■ Stored data:
## begin
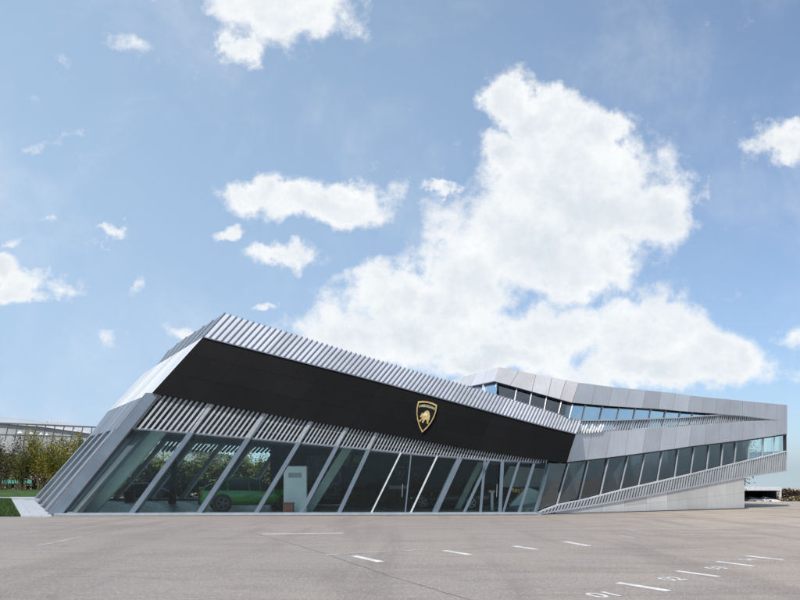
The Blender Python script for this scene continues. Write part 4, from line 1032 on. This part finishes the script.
# ------------------------------------------------------------------ far left: long hall with a curved pale roof and a steel walkway
hd = 200.0; HA = empty('long_hall', (bx(20, hd), hd, .3)); tag(HA, 'long grey hall with a pale curved roof behind the trees at the left', 'building')
prof = [(-260, 398), (-120, 405), (0, 415.5), (40, 418.5), (80, 424), (120, 430), (170, 438), (230, 447)]
mb = MB()
for (xa, ya), (xb, yb) in zip(prof, prof[1:]):
    for k in range(5):
        def rp(x, y, t): 
            p = at(x, y, hd); return Vector((p.x, hd + 18 * (1 - math.cos(t * 1.2)) , p.z - (1 - t) * 2.6))
        mb.add([rp(xa, ya, k / 5), rp(xb, yb, k / 5), rp(xb, yb, (k + 1) / 5), rp(xa, ya, (k + 1) / 5)], [(0, 1, 2, 3)])
mb.build('roof', M['hall_roof'], HA)
mb = MB()
for (xa, ya), (xb, yb) in zip(prof, prof[1:]):
    a, b2 = at(xa, ya, hd), at(xb, yb, hd); mb.prism([Vector((a.x, hd + 1, 0)), Vector((b2.x, hd + 1, 0)), Vector((b2.x, hd + 1, b2.z - 2.5)), Vector((a.x, hd + 1, a.z - 2.5))], Vector((0, 25, 0)))
mb.build('wall', M['hall_wall'], HA)
vd = 194.0; WK = empty('steel_walkway', (bx(20, vd), vd, .3)); tag(WK, 'raised steel walkway frame with a dark top rail in front of the long hall', 'walkway')
mb = MB(); mb.bar(at(-140, 417, vd), at(101, 427.5, vd), .45, .5, UP); mb.bar(at(101, 427.5, vd), at(230, 433, vd), .45, .5, UP); mb.build('rail', M['rail'], WK)
mb = MB(); mb.bar(at(-140, 431, vd), at(230, 441, vd), .4, .5, UP); mb.build('deck_beam', M['rail'], WK)
for k in range(26):
    x = -60 + k * 9.3; mb = MB(); yt = 417 + (x + 140) * 10.5 / 241; mb.bar(at(x + 3.5, yt, vd), at(x, yt + 17, vd), .22, .2, Vector((1, 0, 0))); 
    if k % 3 == 0:
        p = at(x, yt + 16, vd); mb.bar(p, Vector((p.x, p.y, .2)), .35, .35, Vector((1, 0, 0)))
    mb.build('strut', M['rail'], WK)
mb = MB(); random.seed(11)
for k in range(6):
    c = at(49 + k * 3.1, 420.8 + k * .25, 192.5); h_ = random.uniform(.5, .9); mb.box(c, .16, .2, h_); mb.box(c + Vector((.25, 0, h_ * .3)), .6, .2, .14); mb.box(c + Vector((.2, 0, -h_ * .25)), .5, .2, .14)
tag(mb.build('roof_sign', M['white']), 'small white sign of raised characters standing on the walkway rail', 'sign')
for k, (px, py, wd) in enumerate([(20, 432.5, 6), (31, 433.3, 6), (41, 434, 5), (47, 434.5, 4)]):
    mb = MB(); c = at(px, py, 150); n_ = 6
    r0 = wd / 2 / F * 150; mb.add([c + Vector((r0 * math.cos(a * 1.0472), r0 * math.sin(a * 1.0472), -.2)) for a in range(6)] + [c + Vector((0, 0, .4))], [(a, (a + 1) % 6, 6) for a in range(6)] + [(5, 4, 3, 2, 1, 0)])
    mb.build('canopy', M['white']) if False else None
    root = empty('white_parasol', (c.x, c.y, .4)); tag(root, ['white parasol left of the dark pointed bamboo top, first of four', 'wide white parasol just left of the dark bamboo top, second of four', 'white parasol just right of the dark bamboo top, third of four', 'smallest white parasol nearest the bright yellow bamboo, last of four'][k], 'parasol', 'white parasols beyond the trees')
    mb.build('canopy', M['white'], root); mb = MB(); mb.tube([Vector((c.x, c.y, .3)), c], [.05, .05], 6); mb.build('pole', M['rail'], root)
## end
■ Work to be completed:
Output all of the data exactly as it stands, minus any images.

■ The answer:
The Blender Python script for this scene continues. Write part 4, from line 1032 on. This part finishes the script.
# ------------------------------------------------------------------ far left: long hall with a curved pale roof and a steel walkway
hd = 200.0; HA = empty('long_hall', (bx(20, hd), hd, .3)); tag(HA, 'long grey hall with a pale curved roof behind the trees at the left', 'building')
prof = [(-260, 398), (-120, 405), (0, 415.5), (40, 418.5), (80, 424), (120, 430), (170, 438), (230, 447)]
mb = MB()
for (xa, ya), (xb, yb) in zip(prof, prof[1:]):
    for k in range(5):
        def rp(x, y, t): 
            p = at(x, y, hd); return Vector((p.x, hd + 18 * (1 - math.cos(t * 1.2)) , p.z - (1 - t) * 2.6))
        mb.add([rp(xa, ya, k / 5), rp(xb, yb, k / 5), rp(xb, yb, (k + 1) / 5), rp(xa, ya, (k + 1) / 5)], [(0, 1, 2, 3)])
mb.build('roof', M['hall_roof'], HA)
mb = MB()
for (xa, ya), (xb, yb) in zip(prof, prof[1:]):
    a, b2 = at(xa, ya, hd), at(xb, yb, hd); mb.prism([Vector((a.x, hd + 1, 0)), Vector((b2.x, hd + 1, 0)), Vector((b2.x, hd + 1, b2.z - 2.5)), Vector((a.x, hd + 1, a.z - 2.5))], Vector((0, 25, 0)))
mb.build('wall', M['hall_wall'], HA)
vd = 194.0; WK = empty('steel_walkway', (bx(20, vd), vd, .3)); tag(WK, 'raised steel walkway frame with a dark top rail in front of the long hall', 'walkway')
mb = MB(); mb.bar(at(-140, 417, vd), at(101, 427.5, vd), .45, .5, UP); mb.bar(at(101, 427.5, vd), at(230, 433, vd), .45, .5, UP); mb.build('rail', M['rail'], WK)
mb = MB(); mb.bar(at(-140, 431, vd), at(230, 441, vd), .4, .5, UP); mb.build('deck_beam', M['rail'], WK)
for k in range(26):
    x = -60 + k * 9.3; mb = MB(); yt = 417 + (x + 140) * 10.5 / 241; mb.bar(at(x + 3.5, yt, vd), at(x, yt + 17, vd), .22, .2, Vector((1, 0, 0))); 
    if k % 3 == 0:
        p = at(x, yt + 16, vd); mb.bar(p, Vector((p.x, p.y, .2)), .35, .35, Vector((1, 0, 0)))
    mb.build('strut', M['rail'], WK)
mb = MB(); random.seed(11)
for k in range(6):
    c = at(49 + k * 3.1, 420.8 + k * .25, 192.5); h_ = random.uniform(.5, .9); mb.box(c, .16, .2, h_); mb.box(c + Vector((.25, 0, h_ * .3)), .6, .2, .14); mb.box(c + Vector((.2, 0, -h_ * .25)), .5, .2, .14)
tag(mb.build('roof_sign', M['white']), 'small white sign of raised characters standing on the walkway rail', 'sign')
for k, (px, py, wd) in enumerate([(20, 432.5, 6), (31, 433.3, 6), (41, 434, 5), (47, 434.5, 4)]):
    mb = MB(); c = at(px, py, 150); n_ = 6
    r0 = wd / 2 / F * 150; mb.add([c + Vector((r0 * math.cos(a * 1.0472), r0 * math.sin(a * 1.0472), -.2)) for a in range(6)] + [c + Vector((0, 0, .4))], [(a, (a + 1) % 6, 6) for a in range(6)] + [(5, 4, 3, 2, 1, 0)])
    mb.build('canopy', M['white']) if False else None
    root = empty('white_parasol', (c.x, c.y, .4)); tag(root, ['white parasol left of the dark pointed bamboo top, first of four', 'wide white parasol just left of the dark bamboo top, second of four', 'white parasol just right of the dark bamboo top, third of four', 'smallest white parasol nearest the bright yellow bamboo, last of four'][k], 'parasol', 'white parasols beyond the trees')
    mb.build('canopy', M['white'], root); mb = MB(); mb.tube([Vector((c.x, c.y, .3)), c], [.05, .05], 6); mb.build('pole', M['rail'], root)